In a telephone conference, report contributor Edward Maibach of George Mason University in Fairfax, Va., said, "Climate change is affecting our health now and will more in the future…."

 

"These are all problems we have today, but they will intensify with climate change," said blueprint lead author Jonathan Patz of the University of Wisconsin.

Maibach is apparently a favorite in the USA Today environmental reporters' Rolodexes, while Patz toils within his university's Nelson Institute Center for Sustainability and Global Environment, which "is supported by government research grants, corporate gifts, and private funds." Last year the Nelson Institute reported nearly $7.5 million in income, including $2.1 million from the state and $3.6 million in federal grants. Of that, $1.6 million fed into the CSAGE. That keeps those Madison profs happy.

Oh, and Patz is "a Lead Author on IPCC reports for 1995, 1998, 2001, and 2007, (and) shares in the 2007 Nobel Peace Prize awarded to the IPCC and Al Gore." Just tryin' to help ya finish your job, Doyle.
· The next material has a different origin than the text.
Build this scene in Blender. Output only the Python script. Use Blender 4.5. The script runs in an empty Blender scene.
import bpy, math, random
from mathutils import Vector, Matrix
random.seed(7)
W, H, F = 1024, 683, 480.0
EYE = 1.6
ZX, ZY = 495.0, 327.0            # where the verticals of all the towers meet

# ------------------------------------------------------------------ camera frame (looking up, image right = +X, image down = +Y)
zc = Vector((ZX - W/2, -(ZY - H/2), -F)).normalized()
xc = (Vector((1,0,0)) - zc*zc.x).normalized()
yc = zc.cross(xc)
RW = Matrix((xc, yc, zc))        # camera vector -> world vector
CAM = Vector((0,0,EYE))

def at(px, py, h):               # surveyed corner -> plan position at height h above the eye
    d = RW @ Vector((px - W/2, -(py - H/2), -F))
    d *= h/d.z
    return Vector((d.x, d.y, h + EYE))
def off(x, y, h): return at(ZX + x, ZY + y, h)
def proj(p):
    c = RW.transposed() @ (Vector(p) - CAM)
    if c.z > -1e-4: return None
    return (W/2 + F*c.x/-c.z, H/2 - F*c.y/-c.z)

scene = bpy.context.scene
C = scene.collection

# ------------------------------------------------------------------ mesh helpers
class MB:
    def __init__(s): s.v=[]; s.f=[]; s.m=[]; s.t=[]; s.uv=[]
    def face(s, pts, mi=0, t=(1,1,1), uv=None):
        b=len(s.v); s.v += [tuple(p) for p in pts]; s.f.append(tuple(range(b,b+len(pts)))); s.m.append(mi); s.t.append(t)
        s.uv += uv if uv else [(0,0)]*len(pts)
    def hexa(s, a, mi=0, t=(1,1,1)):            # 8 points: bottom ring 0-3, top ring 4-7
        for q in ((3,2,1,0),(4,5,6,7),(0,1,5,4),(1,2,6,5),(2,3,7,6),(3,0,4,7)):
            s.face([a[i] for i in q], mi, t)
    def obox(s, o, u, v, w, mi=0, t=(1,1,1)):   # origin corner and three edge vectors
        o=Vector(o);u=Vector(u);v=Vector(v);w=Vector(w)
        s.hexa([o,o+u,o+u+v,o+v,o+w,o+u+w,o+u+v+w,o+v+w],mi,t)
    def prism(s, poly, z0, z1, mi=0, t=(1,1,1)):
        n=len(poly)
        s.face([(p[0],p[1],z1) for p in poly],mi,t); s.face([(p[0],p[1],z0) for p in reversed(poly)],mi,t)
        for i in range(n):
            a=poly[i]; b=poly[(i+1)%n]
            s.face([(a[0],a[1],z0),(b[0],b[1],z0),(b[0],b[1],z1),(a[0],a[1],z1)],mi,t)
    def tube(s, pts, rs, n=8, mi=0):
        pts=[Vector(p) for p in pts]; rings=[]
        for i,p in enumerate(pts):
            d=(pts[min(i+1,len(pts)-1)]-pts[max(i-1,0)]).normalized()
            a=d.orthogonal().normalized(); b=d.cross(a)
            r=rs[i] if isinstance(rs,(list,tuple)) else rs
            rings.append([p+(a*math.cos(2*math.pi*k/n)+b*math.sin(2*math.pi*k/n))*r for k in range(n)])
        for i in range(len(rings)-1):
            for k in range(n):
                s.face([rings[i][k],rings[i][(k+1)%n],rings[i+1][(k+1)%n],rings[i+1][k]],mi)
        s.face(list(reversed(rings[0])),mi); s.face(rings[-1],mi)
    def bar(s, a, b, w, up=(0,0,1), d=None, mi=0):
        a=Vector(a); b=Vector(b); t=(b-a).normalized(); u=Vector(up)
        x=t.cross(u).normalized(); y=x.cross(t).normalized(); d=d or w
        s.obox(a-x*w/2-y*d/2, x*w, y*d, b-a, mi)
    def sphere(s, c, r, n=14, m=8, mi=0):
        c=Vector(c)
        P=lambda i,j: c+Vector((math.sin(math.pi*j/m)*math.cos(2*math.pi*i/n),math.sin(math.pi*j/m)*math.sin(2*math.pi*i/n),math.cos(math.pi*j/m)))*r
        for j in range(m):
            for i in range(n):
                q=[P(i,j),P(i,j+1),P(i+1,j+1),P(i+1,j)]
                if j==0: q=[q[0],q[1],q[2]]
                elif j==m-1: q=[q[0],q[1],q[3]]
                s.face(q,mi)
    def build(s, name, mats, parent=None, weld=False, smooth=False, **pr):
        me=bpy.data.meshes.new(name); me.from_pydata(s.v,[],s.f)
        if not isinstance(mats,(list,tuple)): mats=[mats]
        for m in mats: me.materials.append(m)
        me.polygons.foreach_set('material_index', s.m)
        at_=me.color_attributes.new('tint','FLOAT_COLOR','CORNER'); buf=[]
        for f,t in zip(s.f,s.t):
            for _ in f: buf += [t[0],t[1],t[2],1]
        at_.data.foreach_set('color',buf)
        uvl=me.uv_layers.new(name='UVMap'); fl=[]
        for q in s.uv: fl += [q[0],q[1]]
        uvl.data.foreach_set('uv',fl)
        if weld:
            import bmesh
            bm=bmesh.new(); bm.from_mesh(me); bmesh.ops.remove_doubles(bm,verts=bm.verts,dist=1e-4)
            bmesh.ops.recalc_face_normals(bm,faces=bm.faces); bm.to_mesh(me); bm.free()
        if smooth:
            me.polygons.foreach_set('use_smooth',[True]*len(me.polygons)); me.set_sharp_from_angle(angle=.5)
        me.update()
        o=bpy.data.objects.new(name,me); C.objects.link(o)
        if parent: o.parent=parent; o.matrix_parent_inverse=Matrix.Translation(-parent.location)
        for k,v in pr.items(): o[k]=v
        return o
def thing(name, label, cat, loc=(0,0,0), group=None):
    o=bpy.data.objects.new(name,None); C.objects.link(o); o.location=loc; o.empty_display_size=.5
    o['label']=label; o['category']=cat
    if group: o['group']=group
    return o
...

The U.S. rejected a Chinese proposal that developed countries should contribute a percentage of their gross domestic product to mitigate the effects of climate change.

 

China, the world's second-biggest emitter of carbon dioxide, called for developed nations to provide financial support of 0.5 percent of their GDP a year to help it and other developing nations fight global warming.